■ **SUPPLIED DATA**:
★ ★ ★ ★ ★

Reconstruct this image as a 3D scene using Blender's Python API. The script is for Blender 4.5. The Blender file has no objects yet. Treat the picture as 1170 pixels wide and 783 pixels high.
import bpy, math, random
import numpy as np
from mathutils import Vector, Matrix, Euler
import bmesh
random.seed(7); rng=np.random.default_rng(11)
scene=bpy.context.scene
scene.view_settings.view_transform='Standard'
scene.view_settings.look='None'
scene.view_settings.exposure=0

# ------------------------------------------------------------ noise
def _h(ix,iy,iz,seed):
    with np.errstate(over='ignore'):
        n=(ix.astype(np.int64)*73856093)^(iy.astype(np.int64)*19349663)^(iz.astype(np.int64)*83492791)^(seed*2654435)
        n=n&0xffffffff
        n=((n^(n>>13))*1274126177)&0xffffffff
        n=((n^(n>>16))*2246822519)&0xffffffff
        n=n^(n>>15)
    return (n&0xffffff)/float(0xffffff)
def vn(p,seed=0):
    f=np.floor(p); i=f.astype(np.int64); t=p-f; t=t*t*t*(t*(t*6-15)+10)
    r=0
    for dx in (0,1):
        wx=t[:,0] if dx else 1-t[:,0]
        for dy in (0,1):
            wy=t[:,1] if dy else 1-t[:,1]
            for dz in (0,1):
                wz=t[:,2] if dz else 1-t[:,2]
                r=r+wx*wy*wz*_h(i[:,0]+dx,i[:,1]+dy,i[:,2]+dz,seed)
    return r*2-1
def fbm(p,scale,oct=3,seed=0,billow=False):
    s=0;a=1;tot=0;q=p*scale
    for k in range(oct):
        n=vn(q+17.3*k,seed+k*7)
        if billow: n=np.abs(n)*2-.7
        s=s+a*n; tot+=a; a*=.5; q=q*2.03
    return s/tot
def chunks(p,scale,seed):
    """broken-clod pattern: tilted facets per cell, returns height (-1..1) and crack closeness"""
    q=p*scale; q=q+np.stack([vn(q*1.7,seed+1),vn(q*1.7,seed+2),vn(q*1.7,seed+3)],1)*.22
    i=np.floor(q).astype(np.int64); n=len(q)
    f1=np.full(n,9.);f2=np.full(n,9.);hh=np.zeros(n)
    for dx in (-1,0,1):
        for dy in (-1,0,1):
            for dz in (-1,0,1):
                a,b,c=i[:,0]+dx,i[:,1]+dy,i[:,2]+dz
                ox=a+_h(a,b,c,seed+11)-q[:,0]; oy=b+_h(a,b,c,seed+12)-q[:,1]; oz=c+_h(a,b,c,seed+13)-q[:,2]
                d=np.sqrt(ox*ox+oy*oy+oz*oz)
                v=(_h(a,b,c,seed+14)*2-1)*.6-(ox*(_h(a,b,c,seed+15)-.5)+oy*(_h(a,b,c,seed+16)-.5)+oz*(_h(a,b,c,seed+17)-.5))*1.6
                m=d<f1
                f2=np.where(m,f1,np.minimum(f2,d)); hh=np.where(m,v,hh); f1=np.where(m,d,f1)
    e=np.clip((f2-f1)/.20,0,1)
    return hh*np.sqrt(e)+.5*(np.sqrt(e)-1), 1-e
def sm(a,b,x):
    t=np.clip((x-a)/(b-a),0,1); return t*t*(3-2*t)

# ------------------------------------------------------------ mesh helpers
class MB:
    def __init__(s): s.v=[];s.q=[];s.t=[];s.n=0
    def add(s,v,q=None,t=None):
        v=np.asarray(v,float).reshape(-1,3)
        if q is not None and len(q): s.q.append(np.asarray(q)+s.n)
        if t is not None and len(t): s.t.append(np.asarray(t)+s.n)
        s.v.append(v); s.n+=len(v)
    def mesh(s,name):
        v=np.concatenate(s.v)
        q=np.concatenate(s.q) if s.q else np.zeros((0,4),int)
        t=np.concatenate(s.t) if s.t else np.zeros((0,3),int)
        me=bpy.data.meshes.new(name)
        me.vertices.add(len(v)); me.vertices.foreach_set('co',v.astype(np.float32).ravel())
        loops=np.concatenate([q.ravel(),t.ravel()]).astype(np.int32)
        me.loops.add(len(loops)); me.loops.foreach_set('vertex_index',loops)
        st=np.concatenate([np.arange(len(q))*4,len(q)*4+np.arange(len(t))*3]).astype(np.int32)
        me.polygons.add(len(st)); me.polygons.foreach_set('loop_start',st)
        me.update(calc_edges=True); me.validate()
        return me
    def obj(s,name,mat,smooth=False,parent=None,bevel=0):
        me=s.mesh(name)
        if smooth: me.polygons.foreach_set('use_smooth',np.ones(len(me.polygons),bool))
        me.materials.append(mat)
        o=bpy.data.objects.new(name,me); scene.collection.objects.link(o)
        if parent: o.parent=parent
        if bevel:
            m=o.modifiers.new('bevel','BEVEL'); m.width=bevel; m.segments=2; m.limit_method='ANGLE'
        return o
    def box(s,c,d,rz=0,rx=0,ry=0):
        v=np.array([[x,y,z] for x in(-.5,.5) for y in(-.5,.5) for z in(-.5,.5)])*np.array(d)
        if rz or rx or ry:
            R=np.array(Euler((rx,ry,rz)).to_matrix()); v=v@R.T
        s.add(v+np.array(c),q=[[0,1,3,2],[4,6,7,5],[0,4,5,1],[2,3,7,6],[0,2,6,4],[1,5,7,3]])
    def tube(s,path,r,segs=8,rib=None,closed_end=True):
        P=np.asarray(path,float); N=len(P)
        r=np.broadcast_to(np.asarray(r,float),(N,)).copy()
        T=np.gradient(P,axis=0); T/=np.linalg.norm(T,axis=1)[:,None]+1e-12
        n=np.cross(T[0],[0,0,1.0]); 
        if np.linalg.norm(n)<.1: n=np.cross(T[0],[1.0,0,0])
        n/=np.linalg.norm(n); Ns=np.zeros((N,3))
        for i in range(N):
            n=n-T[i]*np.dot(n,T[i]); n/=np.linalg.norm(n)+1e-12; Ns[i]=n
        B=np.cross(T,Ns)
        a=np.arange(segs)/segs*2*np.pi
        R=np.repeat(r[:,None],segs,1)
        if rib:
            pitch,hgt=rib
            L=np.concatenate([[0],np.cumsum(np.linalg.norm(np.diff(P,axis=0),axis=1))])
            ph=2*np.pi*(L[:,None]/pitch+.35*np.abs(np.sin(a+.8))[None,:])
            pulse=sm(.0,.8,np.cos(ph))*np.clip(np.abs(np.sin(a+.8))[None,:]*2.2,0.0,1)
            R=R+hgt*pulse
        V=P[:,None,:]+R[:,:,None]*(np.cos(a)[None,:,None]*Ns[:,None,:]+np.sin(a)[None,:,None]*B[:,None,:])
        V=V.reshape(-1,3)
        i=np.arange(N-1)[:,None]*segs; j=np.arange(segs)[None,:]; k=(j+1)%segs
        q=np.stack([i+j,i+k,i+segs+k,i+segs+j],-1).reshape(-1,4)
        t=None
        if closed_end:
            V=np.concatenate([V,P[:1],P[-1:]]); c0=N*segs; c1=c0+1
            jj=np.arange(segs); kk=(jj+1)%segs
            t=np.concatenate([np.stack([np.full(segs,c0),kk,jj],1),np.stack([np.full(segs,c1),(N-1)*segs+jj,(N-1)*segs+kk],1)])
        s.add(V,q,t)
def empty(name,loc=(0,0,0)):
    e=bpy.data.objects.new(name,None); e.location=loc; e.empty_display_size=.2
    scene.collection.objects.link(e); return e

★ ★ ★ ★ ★

■ **REQUIREMENTS**: Print again each line of the listing above, exactly as it appears.

■ **SOLUTION FOR THIS PROBLEM**:
Reconstruct this image as a 3D scene using Blender's Python API. The script is for Blender 4.5. The Blender file has no objects yet. Treat the picture as 1170 pixels wide and 783 pixels high.
import bpy, math, random
import numpy as np
from mathutils import Vector, Matrix, Euler
import bmesh
random.seed(7); rng=np.random.default_rng(11)
scene=bpy.context.scene
scene.view_settings.view_transform='Standard'
scene.view_settings.look='None'
scene.view_settings.exposure=0

# ------------------------------------------------------------ noise
def _h(ix,iy,iz,seed):
    with np.errstate(over='ignore'):
        n=(ix.astype(np.int64)*73856093)^(iy.astype(np.int64)*19349663)^(iz.astype(np.int64)*83492791)^(seed*2654435)
        n=n&0xffffffff
        n=((n^(n>>13))*1274126177)&0xffffffff
        n=((n^(n>>16))*2246822519)&0xffffffff
        n=n^(n>>15)
    return (n&0xffffff)/float(0xffffff)
def vn(p,seed=0):
    f=np.floor(p); i=f.astype(np.int64); t=p-f; t=t*t*t*(t*(t*6-15)+10)
    r=0
    for dx in (0,1):
        wx=t[:,0] if dx else 1-t[:,0]
        for dy in (0,1):
            wy=t[:,1] if dy else 1-t[:,1]
            for dz in (0,1):
                wz=t[:,2] if dz else 1-t[:,2]
                r=r+wx*wy*wz*_h(i[:,0]+dx,i[:,1]+dy,i[:,2]+dz,seed)
    return r*2-1
def fbm(p,scale,oct=3,seed=0,billow=False):
    s=0;a=1;tot=0;q=p*scale
    for k in range(oct):
        n=vn(q+17.3*k,seed+k*7)
        if billow: n=np.abs(n)*2-.7
        s=s+a*n; tot+=a; a*=.5; q=q*2.03
    return s/tot
def chunks(p,scale,seed):
    """broken-clod pattern: tilted facets per cell, returns height (-1..1) and crack closeness"""
    q=p*scale; q=q+np.stack([vn(q*1.7,seed+1),vn(q*1.7,seed+2),vn(q*1.7,seed+3)],1)*.22
    i=np.floor(q).astype(np.int64); n=len(q)
    f1=np.full(n,9.);f2=np.full(n,9.);hh=np.zeros(n)
    for dx in (-1,0,1):
        for dy in (-1,0,1):
            for dz in (-1,0,1):
                a,b,c=i[:,0]+dx,i[:,1]+dy,i[:,2]+dz
                ox=a+_h(a,b,c,seed+11)-q[:,0]; oy=b+_h(a,b,c,seed+12)-q[:,1]; oz=c+_h(a,b,c,seed+13)-q[:,2]
                d=np.sqrt(ox*ox+oy*oy+oz*oz)
                v=(_h(a,b,c,seed+14)*2-1)*.6-(ox*(_h(a,b,c,seed+15)-.5)+oy*(_h(a,b,c,seed+16)-.5)+oz*(_h(a,b,c,seed+17)-.5))*1.6
                m=d<f1
                f2=np.where(m,f1,np.minimum(f2,d)); hh=np.where(m,v,hh); f1=np.where(m,d,f1)
    e=np.clip((f2-f1)/.20,0,1)
    return hh*np.sqrt(e)+.5*(np.sqrt(e)-1), 1-e
def sm(a,b,x):
    t=np.clip((x-a)/(b-a),0,1); return t*t*(3-2*t)

# ------------------------------------------------------------ mesh helpers
class MB:
    def __init__(s): s.v=[];s.q=[];s.t=[];s.n=0
    def add(s,v,q=None,t=None):
        v=np.asarray(v,float).reshape(-1,3)
        if q is not None and len(q): s.q.append(np.asarray(q)+s.n)
        if t is not None and len(t): s.t.append(np.asarray(t)+s.n)
        s.v.append(v); s.n+=len(v)
    def mesh(s,name):
        v=np.concatenate(s.v)
        q=np.concatenate(s.q) if s.q else np.zeros((0,4),int)
        t=np.concatenate(s.t) if s.t else np.zeros((0,3),int)
        me=bpy.data.meshes.new(name)
        me.vertices.add(len(v)); me.vertices.foreach_set('co',v.astype(np.float32).ravel())
        loops=np.concatenate([q.ravel(),t.ravel()]).astype(np.int32)
        me.loops.add(len(loops)); me.loops.foreach_set('vertex_index',loops)
        st=np.concatenate([np.arange(len(q))*4,len(q)*4+np.arange(len(t))*3]).astype(np.int32)
        me.polygons.add(len(st)); me.polygons.foreach_set('loop_start',st)
        me.update(calc_edges=True); me.validate()
        return me
    def obj(s,name,mat,smooth=False,parent=None,bevel=0):
        me=s.mesh(name)
        if smooth: me.polygons.foreach_set('use_smooth',np.ones(len(me.polygons),bool))
        me.materials.append(mat)
        o=bpy.data.objects.new(name,me); scene.collection.objects.link(o)
        if parent: o.parent=parent
        if bevel:
            m=o.modifiers.new('bevel','BEVEL'); m.width=bevel; m.segments=2; m.limit_method='ANGLE'
        return o
    def box(s,c,d,rz=0,rx=0,ry=0):
        v=np.array([[x,y,z] for x in(-.5,.5) for y in(-.5,.5) for z in(-.5,.5)])*np.array(d)
        if rz or rx or ry:
            R=np.array(Euler((rx,ry,rz)).to_matrix()); v=v@R.T
        s.add(v+np.array(c),q=[[0,1,3,2],[4,6,7,5],[0,4,5,1],[2,3,7,6],[0,2,6,4],[1,5,7,3]])
    def tube(s,path,r,segs=8,rib=None,closed_end=True):
        P=np.asarray(path,float); N=len(P)
        r=np.broadcast_to(np.asarray(r,float),(N,)).copy()
        T=np.gradient(P,axis=0); T/=np.linalg.norm(T,axis=1)[:,None]+1e-12
        n=np.cross(T[0],[0,0,1.0]); 
        if np.linalg.norm(n)<.1: n=np.cross(T[0],[1.0,0,0])
        n/=np.linalg.norm(n); Ns=np.zeros((N,3))
        for i in range(N):
            n=n-T[i]*np.dot(n,T[i]); n/=np.linalg.norm(n)+1e-12; Ns[i]=n
        B=np.cross(T,Ns)
        a=np.arange(segs)/segs*2*np.pi
        R=np.repeat(r[:,None],segs,1)
        if rib:
            pitch,hgt=rib
            L=np.concatenate([[0],np.cumsum(np.linalg.norm(np.diff(P,axis=0),axis=1))])
            ph=2*np.pi*(L[:,None]/pitch+.35*np.abs(np.sin(a+.8))[None,:])
            pulse=sm(.0,.8,np.cos(ph))*np.clip(np.abs(np.sin(a+.8))[None,:]*2.2,0.0,1)
            R=R+hgt*pulse
        V=P[:,None,:]+R[:,:,None]*(np.cos(a)[None,:,None]*Ns[:,None,:]+np.sin(a)[None,:,None]*B[:,None,:])
        V=V.reshape(-1,3)
        i=np.arange(N-1)[:,None]*segs; j=np.arange(segs)[None,:]; k=(j+1)%segs
        q=np.stack([i+j,i+k,i+segs+k,i+segs+j],-1).reshape(-1,4)
        t=None
        if closed_end:
            V=np.concatenate([V,P[:1],P[-1:]]); c0=N*segs; c1=c0+1
            jj=np.arange(segs); kk=(jj+1)%segs
            t=np.concatenate([np.stack([np.full(segs,c0),kk,jj],1),np.stack([np.full(segs,c1),(N-1)*segs+jj,(N-1)*segs+kk],1)])
        s.add(V,q,t)
def empty(name,loc=(0,0,0)):
    e=bpy.data.objects.new(name,None); e.location=loc; e.empty_display_size=.2
    scene.collection.objects.link(e); return e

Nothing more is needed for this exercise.